→ **Task requirements**
Would you retype, exactly and without the pictures, the lines between the line holding "Write the bpy" and the line holding "S.cycles.sample_clamp_indirect = 8", inclusive, and nothing else?

→ **Material for this task**
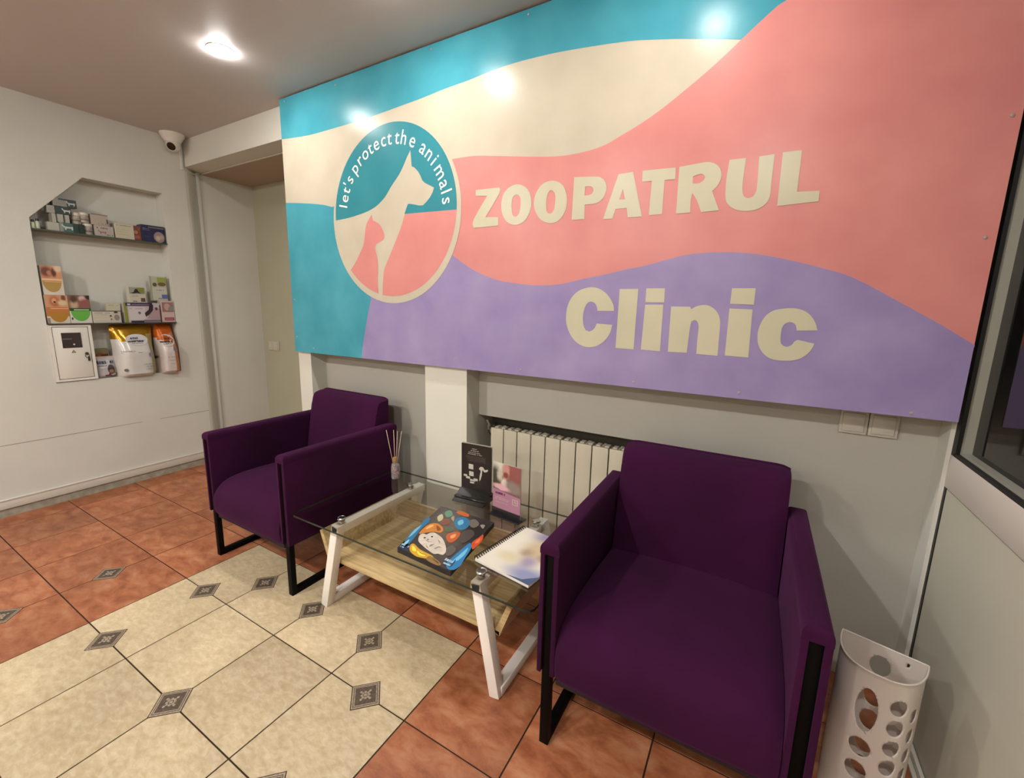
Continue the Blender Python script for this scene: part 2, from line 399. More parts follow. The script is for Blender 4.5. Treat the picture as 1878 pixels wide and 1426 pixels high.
# ---------------------------------------------------------------- mural board
BY = 1.20
BX0, BX1, BZ0, BZ1 = -.294, 2.813, 1.024, 2.498
D = {'teal_low': [(-0.295, 2.284), (-0.053, 2.266), (0.143, 2.265), (0.326, 2.267), (0.495, 2.272), (0.651, 2.28), (0.797, 2.288), (0.934, 2.299), (1.061, 2.305), (1.18, 2.315), (1.292, 2.319), (1.434, 2.314), (1.515, 2.308), (1.604, 2.299), (1.689, 2.289), (1.781, 2.276), (1.858, 2.26), (1.932, 2.243), (2.025, 2.219), (2.135, 2.189)],'pink_up': [(2.135, 2.189), (2.096, 2.158), (2.035, 2.114), (1.97, 2.072), (1.901, 2.03), (1.827, 1.993), (1.749, 1.962), (1.699, 1.943), (1.625, 1.932), (1.533, 1.93), (1.449, 1.938), (1.355, 1.952), (1.206, 1.976), (1.095, 1.992), (0.995, 1.996)],'pink_corner': [(2.251, 2.267), (2.227, 2.258), (2.191, 2.232), (2.162, 2.21), (2.135, 2.189)],'lav_up': [(0.974, 1.568), (1.039, 1.528), (1.106, 1.492), (1.171, 1.467), (1.246, 1.445), (1.337, 1.432), (1.412, 1.425), (1.484, 1.424), (1.558, 1.431), (1.619, 1.444), (1.735, 1.465), (1.817, 1.482), (1.874, 1.491), (1.965, 1.513), (2.024, 1.526), (2.081, 1.531), (2.137, 1.531), (2.191, 1.528), (2.262, 1.517), (2.329, 1.501), (2.395, 1.482), (2.445, 1.466), (2.491, 1.45), (2.537, 1.427), (2.582, 1.4), (2.626, 1.372), (2.683, 1.336), (2.738, 1.301), (2.814, 1.248)],'lav_left': [(0.411, 1.355), (0.387, 1.288), (0.358, 1.19), (0.332, 1.1), (0.321, 1.032)],'teal2_up': [(-0.291, 1.927), (-0.174, 1.915), (-0.056, 1.9), (0.049, 1.884), (0.123, 1.866)],'outer': [(0.119, 1.767), (0.148, 1.904), (0.198, 2.005), (0.274, 2.098), (0.368, 2.169), (0.477, 2.214), (0.579, 2.224), (0.676, 2.212), (0.768, 2.183), (0.857, 2.129), (0.926, 2.062), (0.984, 1.972), (1.026, 1.873), (1.034, 1.809), (1.026, 1.701), (0.984, 1.592), (0.922, 1.499), (0.829, 1.416), (0.711, 1.358), (0.588, 1.338), (0.459, 1.364), (0.326, 1.427), (0.214, 1.54), (0.149, 1.662)],'inner': [(0.165, 1.887), (0.291, 2.096), (0.477, 2.203), (0.676, 2.204), (0.857, 2.117), (0.942, 2.016), (0.997, 1.857), (0.997, 1.774), (0.922, 1.574), (0.752, 1.409), (0.61, 1.378), (0.472, 1.393), (0.26, 1.519), (0.154, 1.792)],'dogprof': [(0.154, 1.79), (0.266, 1.796), (0.381, 1.811), (0.459, 1.83), (0.503, 1.851), (0.546, 1.88), (0.588, 1.923), (0.639, 1.968), (0.67, 2.005), (0.695, 2.042), (0.719, 2.072), (0.723, 2.032), (0.726, 1.998), (0.742, 1.991), (0.766, 1.97), (0.78, 1.95), (0.792, 1.926), (0.809, 1.912), (0.84, 1.897), (0.865, 1.885), (0.856, 1.864), (0.839, 1.843), (0.817, 1.825), (0.794, 1.811), (0.767, 1.813), (0.74, 1.82), (0.713, 1.825), (0.697, 1.827), (0.685, 1.806), (0.672, 1.781)],'midline': [(0.997, 1.773)],'legR': [(0.675, 1.781), (0.652, 1.728), (0.62, 1.673), (0.587, 1.621), (0.549, 1.56), (0.523, 1.52), (0.513, 1.479), (0.506, 1.433), (0.502, 1.38)],'cat': [(0.441, 1.798), (0.447, 1.769), (0.466, 1.76), (0.495, 1.745), (0.515, 1.72), (0.525, 1.699), (0.529, 1.682), (0.522, 1.666), (0.499, 1.657), (0.467, 1.645), (0.458, 1.625), (0.464, 1.601), (0.474, 1.566), (0.475, 1.517), (0.469, 1.457), (0.474, 1.391)],'catback': [(0.26, 1.517), (0.298, 1.553), (0.335, 1.599), (0.367, 1.643), (0.38, 1.68), (0.388, 1.725), (0.4, 1.754), (0.418, 1.776), (0.441, 1.798)],'word1': [(0, ((1.107, 1.847), (1.232, 1.844), (1.232, 1.819), (1.161, 1.726), (1.228, 1.721), (1.229, 1.685), (1.096, 1.684), (1.096, 1.72), (1.169, 1.816), (1.107, 1.822))), (1, ((1.325, 1.846), (1.371, 1.822), (1.392, 1.774), (1.385, 1.728), (1.358, 1.692), (1.315, 1.681), (1.271, 1.699), (1.245, 1.745), (1.248, 1.803), (1.279, 1.837)), ((1.32, 1.805), (1.338, 1.789), (1.337, 1.737), (1.32, 1.715), (1.302, 1.725), (1.296, 1.764), (1.301, 1.795))), (1, ((1.488, 1.841), (1.533, 1.818), (1.554, 1.767), (1.548, 1.718), (1.521, 1.684), (1.479, 1.676), (1.433, 1.698), (1.406, 1.745), (1.41, 1.795), (1.441, 1.833)), ((1.483, 1.805), (1.501, 1.786), (1.499, 1.732), (1.483, 1.714), (1.465, 1.725), (1.462, 1.767), (1.469, 1.796))), (0, ((1.581, 1.843), (1.638, 1.838), (1.666, 1.835), (1.688, 1.83), (1.705, 1.817), (1.715, 1.797), (1.715, 1.776), (1.706, 1.753), (1.686, 1.738), (1.663, 1.734), (1.631, 1.735), (1.632, 1.68), (1.578, 1.681)), ((1.629, 1.803), (1.652, 1.801), (1.663, 1.792), (1.664, 1.783), (1.659, 1.773), (1.646, 1.769), (1.628, 1.769))), (0, ((1.76, 1.831), (1.815, 1.833), (1.859, 1.671), (1.806, 1.672), (1.8, 1.707), (1.757, 1.707), (1.747, 1.673), (1.709, 1.673)), ((1.781, 1.777), (1.791, 1.739), (1.769, 1.74))), (0, ((1.85, 1.832), (1.966, 1.828), (1.967, 1.789), (1.931, 1.79), (1.931, 1.674), (1.884, 1.674), (1.886, 1.793), (1.851, 1.794))), (0, ((1.978, 1.828), (2.054, 1.832), (2.076, 1.83), (2.095, 1.822), (2.109, 1.808), (2.117, 1.786), (2.115, 1.768), (2.107, 1.75), (2.092, 1.735), (2.12, 1.67), (2.063, 1.669), (2.046, 1.709), (2.029, 1.736), (2.026, 1.711), (2.027, 1.671), (1.98, 1.671)), ((2.026, 1.791), (2.05, 1.796), (2.062, 1.79), (2.066, 1.783), (2.061, 1.772), (2.047, 1.766), (2.027, 1.767))), (0, ((2.137, 1.829), (2.186, 1.828), (2.184, 1.75), (2.187, 1.721), (2.193, 1.706), (2.205, 1.701), (2.218, 1.704), (2.225, 1.717), (2.227, 1.738), (2.224, 1.827), (2.267, 1.828), (2.267, 1.741), (2.268, 1.707), (2.262, 1.684), (2.245, 1.668), (2.223, 1.661), (2.192, 1.662), (2.163, 1.672), (2.144, 1.69), (2.136, 1.712), (2.133, 1.767))), (0, ((2.289, 1.83), (2.34, 1.829), (2.341, 1.706), (2.4, 1.703), (2.401, 1.672), (2.291, 1.668)))],'word2': [(0, ((1.775, 1.322), (1.707, 1.321), (1.704, 1.337), (1.694, 1.352), (1.679, 1.358), (1.663, 1.351), (1.652, 1.329), (1.647, 1.297), (1.651, 1.262), (1.661, 1.242), (1.677, 1.236), (1.693, 1.244), (1.703, 1.258), (1.707, 1.27), (1.772, 1.267), (1.766, 1.238), (1.75, 1.209), (1.723, 1.185), (1.69, 1.173), (1.656, 1.174), (1.62, 1.192), (1.593, 1.223), (1.577, 1.259), (1.572, 1.295), (1.577, 1.339), (1.597, 1.378), (1.628, 1.403), (1.669, 1.414), (1.702, 1.411), (1.735, 1.394), (1.758, 1.369), (1.772, 1.343))), (0, ((1.793, 1.407), (1.865, 1.407), (1.863, 1.175), (1.791, 1.176))), (0, ((1.895, 1.409), (1.963, 1.409), (1.964, 1.357), (1.895, 1.357))), (0, ((1.895, 1.348), (1.962, 1.349), (1.963, 1.174), (1.891, 1.176))), (0, ((1.99, 1.343), (2.056, 1.343), (2.061, 1.334), (2.078, 1.345), (2.103, 1.35), (2.124, 1.345), (2.143, 1.33), (2.156, 1.309), (2.161, 1.28), (2.162, 1.225), (2.163, 1.171), (2.092, 1.173), (2.091, 1.227), (2.091, 1.272), (2.085, 1.29), (2.075, 1.296), (2.065, 1.29), (2.062, 1.264), (2.06, 1.213), (2.059, 1.175), (1.992, 1.174))), (0, ((2.186, 1.408), (2.258, 1.408), (2.258, 1.353), (2.185, 1.355))), (0, ((2.185, 1.339), (2.256, 1.337), (2.26, 1.172), (2.186, 1.174))), (0, ((2.446, 1.274), (2.39, 1.271), (2.385, 1.289), (2.374, 1.297), (2.363, 1.297), (2.351, 1.287), (2.347, 1.264), (2.349, 1.232), (2.357, 1.22), (2.369, 1.216), (2.381, 1.223), (2.388, 1.235), (2.396, 1.241), (2.443, 1.231), (2.436, 1.209), (2.419, 1.187), (2.397, 1.174), (2.363, 1.169), (2.327, 1.173), (2.302, 1.191), (2.286, 1.217), (2.28, 1.249), (2.282, 1.279), (2.294, 1.312), (2.315, 1.333), (2.343, 1.341), (2.375, 1.343), (2.402, 1.336), (2.422, 1.321), (2.437, 1.299)))],'glyph': [('l', 168.0, 0.373), ('e', 161.4, 0.365), ('t', 154.6, 0.364), ("'", 150.6, 0.406), ('s', 144.9, 0.366), ('p', 134.7, 0.367), ('r', 126.7, 0.376), ('o', 118.9, 0.372), ('t', 111.8, 0.38), ('e', 104.7, 0.375), ('c', 96.5, 0.377), ('t', 89.7, 0.374), ('t', 81.5, 0.375), ('h', 74.5, 0.379), ('e', 64.9, 0.368), ('a', 53.1, 0.362), ('n', 44.7, 0.366), ('i', 37.5, 0.372), ('m', 28.5, 0.36), ('a', 16.9, 0.353), ('l', 11.5, 0.362), ('s', 5.7, 0.35)],'circ': [0.5819, 1.7825, 0.4449],'circi': [0.5779, 1.7971, 0.4204],'screws': [(-0.242, 2.488), (0.855, 2.494), (2.794, 1.845), (2.79, 1.541), (2.708, 1.037), (2.244, 1.045), (1.872, 1.046), (1.36, 1.048), (0.986, 1.067), (-0.106, 1.055), (-0.266, 1.351), (-0.268, 1.118), (1.355, 2.498)]}
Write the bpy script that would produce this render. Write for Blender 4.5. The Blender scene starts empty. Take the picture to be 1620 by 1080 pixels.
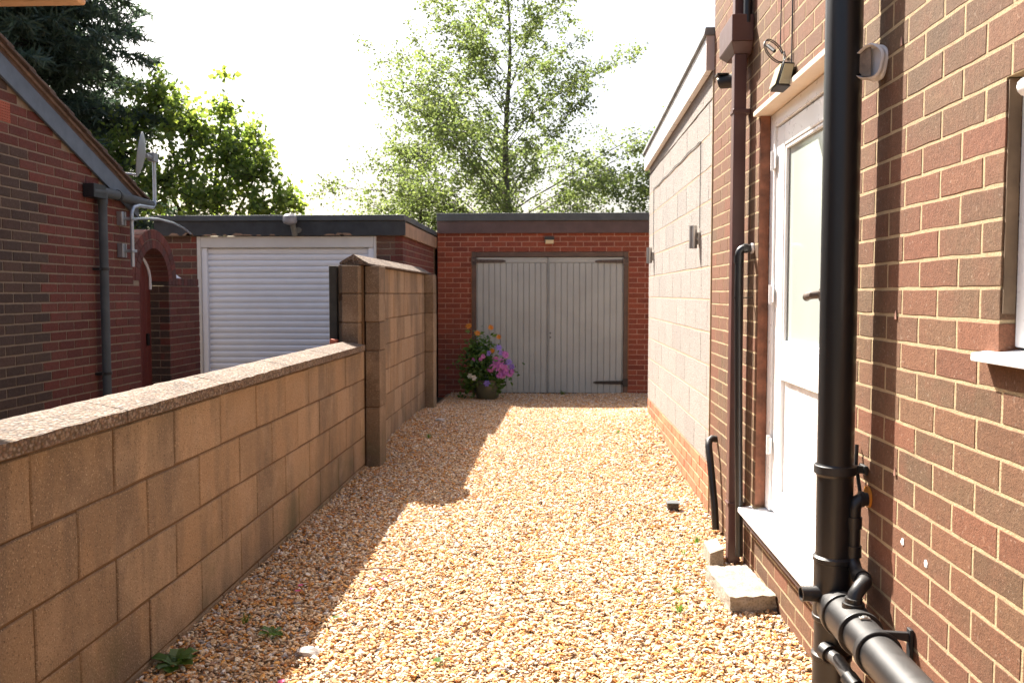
import bpy, bmesh, math, random
import numpy as np
from mathutils import Vector, Matrix, noise
random.seed(7)
rng = np.random.default_rng(7)
S = bpy.context.scene
C = S.collection

# ------------------------------------------------------------------ camera, world, sun, exposure
CAM = Vector((0, 0, 1.38))
cam_d = bpy.data.cameras.new('camera')
cam = bpy.data.objects.new('camera', cam_d); C.objects.link(cam)
cam.location = CAM
cam.rotation_euler = (math.radians(90 - 3.126), 0, math.radians(2.636))
cam_d.sensor_width = 36; cam_d.lens = 1390 / 1620 * 36
cam_d.clip_start = 0.05; cam_d.clip_end = 4000
cam_d.dof.use_dof = True; cam_d.dof.focus_distance = 3.4; cam_d.dof.aperture_fstop = 8
S.camera = cam
SUN = Vector((-0.505, 0.70, 1.0)).normalized()
SUN_EL = math.asin(SUN.z); SUN_AZ = math.atan2(SUN.x, SUN.y)
W = bpy.data.worlds.new('World'); S.world = W; W.use_nodes = True
wn = W.node_tree.nodes; wl = W.node_tree.links
sky = wn.new('ShaderNodeTexSky'); sky.sky_type = 'NISHITA'; sky.sun_disc = False
sky.sun_elevation = SUN_EL; sky.sun_rotation = SUN_AZ
sky.air_density = 1.0; sky.dust_density = 6.0; sky.ozone_density = 1.0; sky.altitude = 80
bgn = wn['Background']; bgn.inputs['Strength'].default_value = 0.063
wl.new(sky.outputs[0], bgn.inputs['Color'])
sun_d = bpy.data.lights.new('sun', 'SUN'); sun_d.energy = 5.0; sun_d.angle = math.radians(0.6); sun_d.color = (1.0, 0.93, 0.83)
sun = bpy.data.objects.new('sun', sun_d); C.objects.link(sun)
sun.rotation_euler = (-SUN).to_track_quat('-Z', 'Y').to_euler(); sun.location = (-20, 26, 40)
S.view_settings.view_transform = 'Standard'; S.view_settings.look = 'None'
S.view_settings.exposure = 2.13; S.view_settings.gamma = 1; S.view_settings.use_curve_mapping = False
S.render.engine = 'CYCLES'
try:
    S.cycles.use_denoising = True; S.cycles.denoiser = 'OPENIMAGEDENOISE'
except Exception: pass
S.cycles.max_bounces = 8; S.cycles.transparent_max_bounces = 12
S.cycles.sample_clamp_indirect = 8

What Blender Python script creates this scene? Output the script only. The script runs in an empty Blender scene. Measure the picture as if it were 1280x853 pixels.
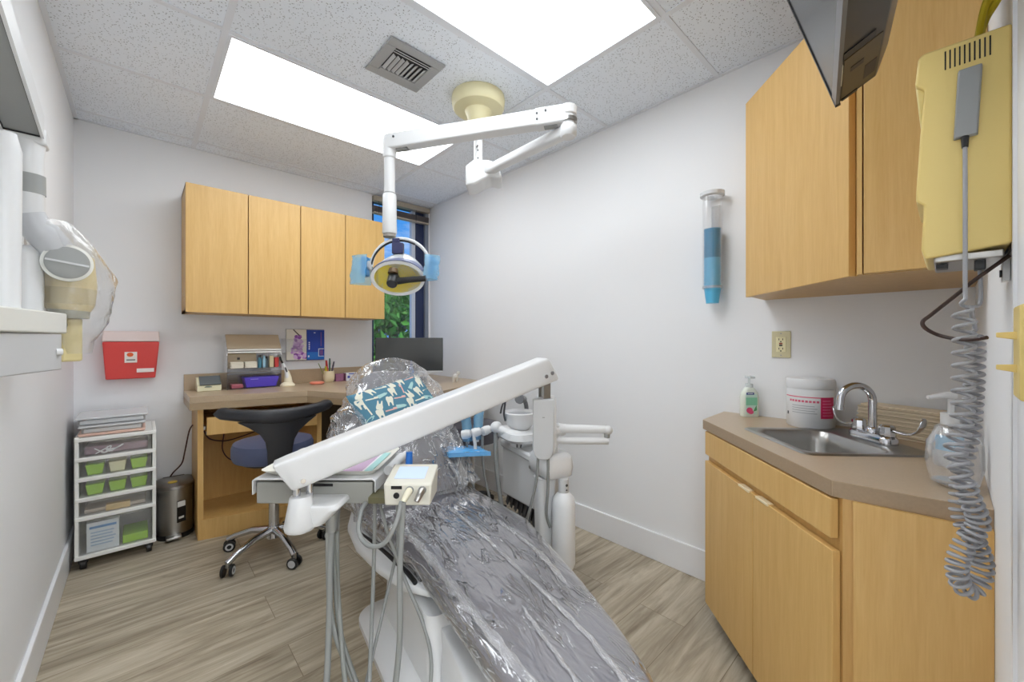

→ **Answer to the exercise**
Write the bpy script that would produce this render. Write for Blender 4.5. The Blender scene starts empty. Take the picture to be 1620 by 1080 pixels.
import bpy, bmesh, math, random
import numpy as np
from mathutils import Vector, Matrix, noise
random.seed(7)
rng = np.random.default_rng(7)
S = bpy.context.scene
C = S.collection

# ------------------------------------------------------------------ camera, world, sun, exposure
CAM = Vector((0, 0, 1.38))
cam_d = bpy.data.cameras.new('camera')
cam = bpy.data.objects.new('camera', cam_d); C.objects.link(cam)
cam.location = CAM
cam.rotation_euler = (math.radians(90 - 3.126), 0, math.radians(2.636))
cam_d.sensor_width = 36; cam_d.lens = 1390 / 1620 * 36
cam_d.clip_start = 0.05; cam_d.clip_end = 4000
cam_d.dof.use_dof = True; cam_d.dof.focus_distance = 3.4; cam_d.dof.aperture_fstop = 8
S.camera = cam
SUN = Vector((-0.505, 0.70, 1.0)).normalized()
SUN_EL = math.asin(SUN.z); SUN_AZ = math.atan2(SUN.x, SUN.y)
W = bpy.data.worlds.new('World'); S.world = W; W.use_nodes = True
wn = W.node_tree.nodes; wl = W.node_tree.links
sky = wn.new('ShaderNodeTexSky'); sky.sky_type = 'NISHITA'; sky.sun_disc = False
sky.sun_elevation = SUN_EL; sky.sun_rotation = SUN_AZ
sky.air_density = 1.0; sky.dust_density = 6.0; sky.ozone_density = 1.0; sky.altitude = 80
bgn = wn['Background']; bgn.inputs['Strength'].default_value = 0.063
wl.new(sky.outputs[0], bgn.inputs['Color'])
sun_d = bpy.data.lights.new('sun', 'SUN'); sun_d.energy = 5.0; sun_d.angle = math.radians(0.6); sun_d.color = (1.0, 0.93, 0.83)
sun = bpy.data.objects.new('sun', sun_d); C.objects.link(sun)
sun.rotation_euler = (-SUN).to_track_quat('-Z', 'Y').to_euler(); sun.location = (-20, 26, 40)
S.view_settings.view_transform = 'Standard'; S.view_settings.look = 'None'
S.view_settings.exposure = 2.13; S.view_settings.gamma = 1; S.view_settings.use_curve_mapping = False
S.render.engine = 'CYCLES'
try:
    S.cycles.use_denoising = True; S.cycles.denoiser = 'OPENIMAGEDENOISE'
except Exception: pass
S.cycles.max_bounces = 8; S.cycles.transparent_max_bounces = 12
S.cycles.sample_clamp_indirect = 8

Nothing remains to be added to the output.